La autoficción no es cosa de hombres
Este género se ha convertido, en manos de mujeres, en un movimiento conscientemente femenino de reivindicación y denuncia de una realidad soslayada
Una pregunta recurrente para cualquier escritora es qué opinión nos merece la literatura femenina. A mí, esta categoría solía parecerme discriminatoria, pues a nadie le han preguntado jamás por la literatura masculina. De hecho, solía pensar que el género es indetectable en la poética, algo que evidencia el hecho de que muchísimas mujeres hayan publicado con nombre de varón sin que nadie se percatase a lo largo de la historia. Sin embargo, ...
Una pregunta recurrente para cualquier escritora es qué opinión nos merece la literatura femenina. A mí, esta categoría solía parecerme discriminatoria, pues a nadie le han preguntado jamás por la literatura masculina. De hecho, solía pensar que el género es indetectable en la poética, algo que evidencia el hecho de que muchísimas mujeres hayan publicado con nombre de varón sin que nadie se percatase a lo largo de la historia. Sin embargo, el reciente boom de autoficción escrita por mujeres me ha hecho cambiar de idea. Y empiezo a pensar que la nueva autoficción no ha sido, hasta ahora, cosa de hombres.
Suele decirse que autoficción se ha hecho siempre y que las nuevas escrituras del yo firmadas por mujeres no son originales en este sentido. Pero no estoy de acuerdo. Porque habría que entender la autoficción no como un relato de la propia vida, sino como un relato en que lo vivido ha de transformarse para que cobre sentido. No es una vida con mentirijillas cuyo objeto es justificarse, ennoblecerse o lamentarse, sino una vida que solo puede ser contada en virtud del trabajo literario que hacemos con ella. Por ejemplo, Mortal y rosa, de Paco Umbral, encajaría en esta definición.

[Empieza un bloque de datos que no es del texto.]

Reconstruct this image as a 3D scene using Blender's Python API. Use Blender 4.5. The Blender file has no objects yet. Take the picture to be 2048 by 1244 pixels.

Pero en el fenómeno global de la nueva autoficción, sucede además que este trabajo literario consiste en sacar a la luz lo que siempre ha estado a la vista pero no se ha visto. Hacer ver en lo visible es una tarea literariamente comprometida pero no tan fácil. Y lo que se quiere hacer ver dentro de lo visible, dentro de esta corriente, es la explotación y denigración de la mujer en el interior de sociedades heteropatriarcales. El trabajo literario asume pues su mayor dificultad en no convertirse en una polémica de actualidad, sino en ofrecer la posibilidad de penetrar en las capas opacas de lo visible. Unas lo harán mejor que otras, claro está. Pero son muchísimas y muy distintas las voces que escriben desde esta posición en todo el mundo. Pienso en Deborah Levy (El coste de vivir), Rachel Cusk (Despojos), Aixa de la Cruz (Cambiar de idea), Vanessa Springora (El consentimiento) Camila Sosa Villada (Las malas), Vivian Gornick (Apegos feroces), Eider Rodríguez (Material de construcción), Alana Portero (La mala costumbre)… y tantísimas otras.
En este sentido, algo sustancial para definir esta nueva autoficción es que se ha convertido en un movimiento consciente y conscientemente femenino de reivindicación y denuncia de una realidad soslayada. Y lo que está haciendo este movimiento es crear una visión del mundo y un discurso al que pueda no sólo adherirse la mujer, sino dotarla de una identidad precisa. Y al hacerlo está reventando el corsé que estrangulaba históricamente el imaginario de lo femenino. Del mismo modo el realismo mágico se constituyó en la realidad de lo iberoamericano y los iberoamericanos lo asumieron como tal en su imaginario cultural. Era más que literatura, era una forma de ser y de mirar.
Pienso que, quizás, la forma de pertenencia a un movimiento, la identidad que suministra y a la que se asimila la autora (o autor), es lo que caracteriza una corriente literaria y no elementos subordinados como el estilo, el tema o el artefacto literario en general. Y por eso digo que esta nueva autoficción no está siendo, de momento, cosa de hombres.